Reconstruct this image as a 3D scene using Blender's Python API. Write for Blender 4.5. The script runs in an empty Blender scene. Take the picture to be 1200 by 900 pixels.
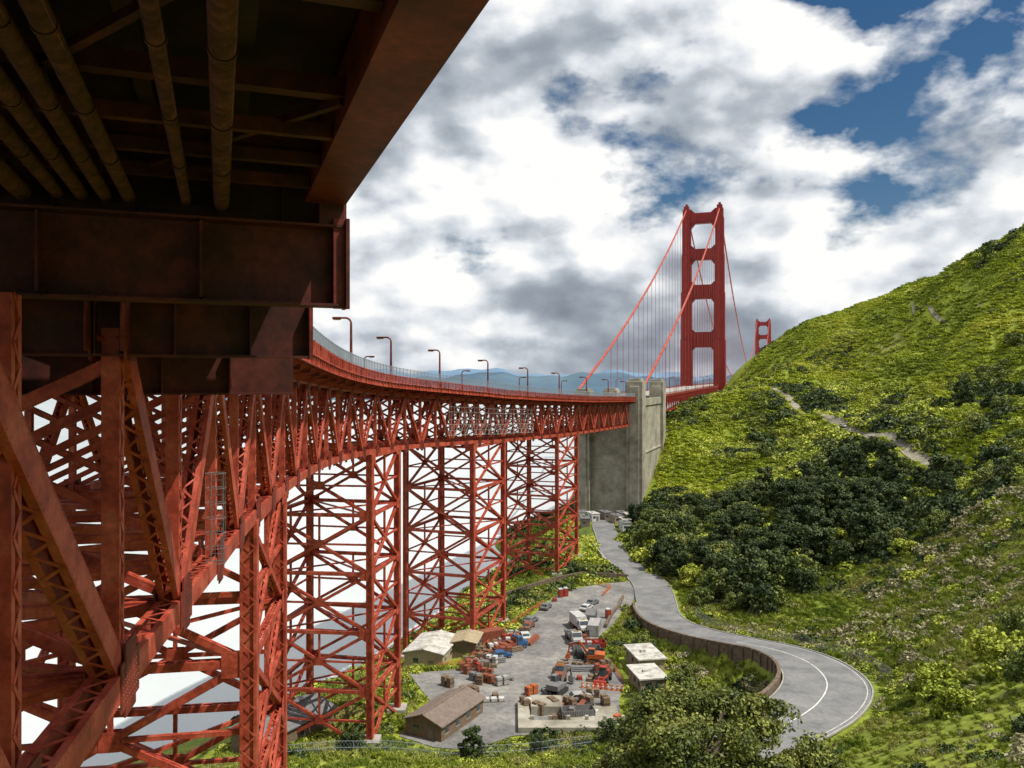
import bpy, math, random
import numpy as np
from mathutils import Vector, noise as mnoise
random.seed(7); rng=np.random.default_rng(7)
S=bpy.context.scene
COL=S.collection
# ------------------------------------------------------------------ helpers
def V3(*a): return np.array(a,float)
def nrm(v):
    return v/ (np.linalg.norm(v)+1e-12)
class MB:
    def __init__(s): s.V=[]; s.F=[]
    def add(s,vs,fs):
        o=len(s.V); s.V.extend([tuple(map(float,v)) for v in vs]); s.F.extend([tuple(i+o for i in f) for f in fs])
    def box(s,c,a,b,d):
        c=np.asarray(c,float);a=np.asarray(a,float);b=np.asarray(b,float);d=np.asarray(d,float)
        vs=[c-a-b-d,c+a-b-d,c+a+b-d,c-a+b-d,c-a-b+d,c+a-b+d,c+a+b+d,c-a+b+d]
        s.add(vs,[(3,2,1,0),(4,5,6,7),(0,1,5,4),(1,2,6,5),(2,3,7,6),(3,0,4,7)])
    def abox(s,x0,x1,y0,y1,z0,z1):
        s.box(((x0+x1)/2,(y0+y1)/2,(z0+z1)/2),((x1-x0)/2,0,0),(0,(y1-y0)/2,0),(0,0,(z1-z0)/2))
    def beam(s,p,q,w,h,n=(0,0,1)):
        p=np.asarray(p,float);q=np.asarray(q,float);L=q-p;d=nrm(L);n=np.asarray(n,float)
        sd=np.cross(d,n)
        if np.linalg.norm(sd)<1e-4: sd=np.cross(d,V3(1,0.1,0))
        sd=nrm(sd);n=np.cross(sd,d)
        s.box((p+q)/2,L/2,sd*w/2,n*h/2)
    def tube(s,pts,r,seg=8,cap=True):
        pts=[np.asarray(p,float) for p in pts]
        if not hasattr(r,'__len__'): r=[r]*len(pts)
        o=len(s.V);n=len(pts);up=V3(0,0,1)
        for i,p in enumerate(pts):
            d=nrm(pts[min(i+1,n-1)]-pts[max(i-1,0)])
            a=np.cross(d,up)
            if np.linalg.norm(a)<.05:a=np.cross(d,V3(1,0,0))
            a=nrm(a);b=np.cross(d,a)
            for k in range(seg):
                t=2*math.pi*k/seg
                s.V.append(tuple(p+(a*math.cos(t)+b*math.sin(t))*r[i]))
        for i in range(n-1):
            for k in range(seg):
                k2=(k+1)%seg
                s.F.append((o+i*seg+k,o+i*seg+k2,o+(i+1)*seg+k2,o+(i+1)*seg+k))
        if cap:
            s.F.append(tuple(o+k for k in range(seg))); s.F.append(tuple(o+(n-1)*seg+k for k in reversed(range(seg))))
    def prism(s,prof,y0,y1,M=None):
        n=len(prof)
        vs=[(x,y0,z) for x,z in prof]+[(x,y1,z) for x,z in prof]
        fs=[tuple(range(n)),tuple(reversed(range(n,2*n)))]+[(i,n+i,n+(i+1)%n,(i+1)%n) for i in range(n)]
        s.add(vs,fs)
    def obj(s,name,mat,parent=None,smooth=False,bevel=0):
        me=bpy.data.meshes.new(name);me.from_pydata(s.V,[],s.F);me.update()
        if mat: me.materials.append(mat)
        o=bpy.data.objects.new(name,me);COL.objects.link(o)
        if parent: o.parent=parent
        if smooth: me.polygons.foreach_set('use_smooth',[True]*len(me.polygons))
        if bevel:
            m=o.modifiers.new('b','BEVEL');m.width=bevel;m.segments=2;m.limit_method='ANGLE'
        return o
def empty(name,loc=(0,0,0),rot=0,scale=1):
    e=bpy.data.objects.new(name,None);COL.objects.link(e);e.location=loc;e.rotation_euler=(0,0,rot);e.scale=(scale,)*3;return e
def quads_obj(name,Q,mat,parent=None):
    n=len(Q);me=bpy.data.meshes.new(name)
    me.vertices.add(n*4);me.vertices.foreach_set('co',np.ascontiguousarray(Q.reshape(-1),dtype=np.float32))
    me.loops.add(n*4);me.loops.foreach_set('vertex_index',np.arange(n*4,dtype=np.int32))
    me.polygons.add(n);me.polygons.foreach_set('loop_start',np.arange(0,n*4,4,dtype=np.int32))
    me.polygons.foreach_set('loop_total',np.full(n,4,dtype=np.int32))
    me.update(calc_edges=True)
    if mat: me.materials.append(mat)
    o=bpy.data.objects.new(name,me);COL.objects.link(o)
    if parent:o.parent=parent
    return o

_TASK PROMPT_
Repeat the listing verbatim. Skip the pictures.

_EXERCISE RESULT_
Reconstruct this image as a 3D scene using Blender's Python API. Write for Blender 4.5. The script runs in an empty Blender scene. Take the picture to be 1200 by 900 pixels.
import bpy, math, random
import numpy as np
from mathutils import Vector, noise as mnoise
random.seed(7); rng=np.random.default_rng(7)
S=bpy.context.scene
COL=S.collection
# ------------------------------------------------------------------ helpers
def V3(*a): return np.array(a,float)
def nrm(v):
    return v/ (np.linalg.norm(v)+1e-12)
class MB:
    def __init__(s): s.V=[]; s.F=[]
    def add(s,vs,fs):
        o=len(s.V); s.V.extend([tuple(map(float,v)) for v in vs]); s.F.extend([tuple(i+o for i in f) for f in fs])
    def box(s,c,a,b,d):
        c=np.asarray(c,float);a=np.asarray(a,float);b=np.asarray(b,float);d=np.asarray(d,float)
        vs=[c-a-b-d,c+a-b-d,c+a+b-d,c-a+b-d,c-a-b+d,c+a-b+d,c+a+b+d,c-a+b+d]
        s.add(vs,[(3,2,1,0),(4,5,6,7),(0,1,5,4),(1,2,6,5),(2,3,7,6),(3,0,4,7)])
    def abox(s,x0,x1,y0,y1,z0,z1):
        s.box(((x0+x1)/2,(y0+y1)/2,(z0+z1)/2),((x1-x0)/2,0,0),(0,(y1-y0)/2,0),(0,0,(z1-z0)/2))
    def beam(s,p,q,w,h,n=(0,0,1)):
        p=np.asarray(p,float);q=np.asarray(q,float);L=q-p;d=nrm(L);n=np.asarray(n,float)
        sd=np.cross(d,n)
        if np.linalg.norm(sd)<1e-4: sd=np.cross(d,V3(1,0.1,0))
        sd=nrm(sd);n=np.cross(sd,d)
        s.box((p+q)/2,L/2,sd*w/2,n*h/2)
    def tube(s,pts,r,seg=8,cap=True):
        pts=[np.asarray(p,float) for p in pts]
        if not hasattr(r,'__len__'): r=[r]*len(pts)
        o=len(s.V);n=len(pts);up=V3(0,0,1)
        for i,p in enumerate(pts):
            d=nrm(pts[min(i+1,n-1)]-pts[max(i-1,0)])
            a=np.cross(d,up)
            if np.linalg.norm(a)<.05:a=np.cross(d,V3(1,0,0))
            a=nrm(a);b=np.cross(d,a)
            for k in range(seg):
                t=2*math.pi*k/seg
                s.V.append(tuple(p+(a*math.cos(t)+b*math.sin(t))*r[i]))
        for i in range(n-1):
            for k in range(seg):
                k2=(k+1)%seg
                s.F.append((o+i*seg+k,o+i*seg+k2,o+(i+1)*seg+k2,o+(i+1)*seg+k))
        if cap:
            s.F.append(tuple(o+k for k in range(seg))); s.F.append(tuple(o+(n-1)*seg+k for k in reversed(range(seg))))
    def prism(s,prof,y0,y1,M=None):
        n=len(prof)
        vs=[(x,y0,z) for x,z in prof]+[(x,y1,z) for x,z in prof]
        fs=[tuple(range(n)),tuple(reversed(range(n,2*n)))]+[(i,n+i,n+(i+1)%n,(i+1)%n) for i in range(n)]
        s.add(vs,fs)
    def obj(s,name,mat,parent=None,smooth=False,bevel=0):
        me=bpy.data.meshes.new(name);me.from_pydata(s.V,[],s.F);me.update()
        if mat: me.materials.append(mat)
        o=bpy.data.objects.new(name,me);COL.objects.link(o)
        if parent: o.parent=parent
        if smooth: me.polygons.foreach_set('use_smooth',[True]*len(me.polygons))
        if bevel:
            m=o.modifiers.new('b','BEVEL');m.width=bevel;m.segments=2;m.limit_method='ANGLE'
        return o
def empty(name,loc=(0,0,0),rot=0,scale=1):
    e=bpy.data.objects.new(name,None);COL.objects.link(e);e.location=loc;e.rotation_euler=(0,0,rot);e.scale=(scale,)*3;return e
def quads_obj(name,Q,mat,parent=None):
    n=len(Q);me=bpy.data.meshes.new(name)
    me.vertices.add(n*4);me.vertices.foreach_set('co',np.ascontiguousarray(Q.reshape(-1),dtype=np.float32))
    me.loops.add(n*4);me.loops.foreach_set('vertex_index',np.arange(n*4,dtype=np.int32))
    me.polygons.add(n);me.polygons.foreach_set('loop_start',np.arange(0,n*4,4,dtype=np.int32))
    me.polygons.foreach_set('loop_total',np.full(n,4,dtype=np.int32))
    me.update(calc_edges=True)
    if mat: me.materials.append(mat)
    o=bpy.data.objects.new(name,me);COL.objects.link(o)
    if parent:o.parent=parent
    return o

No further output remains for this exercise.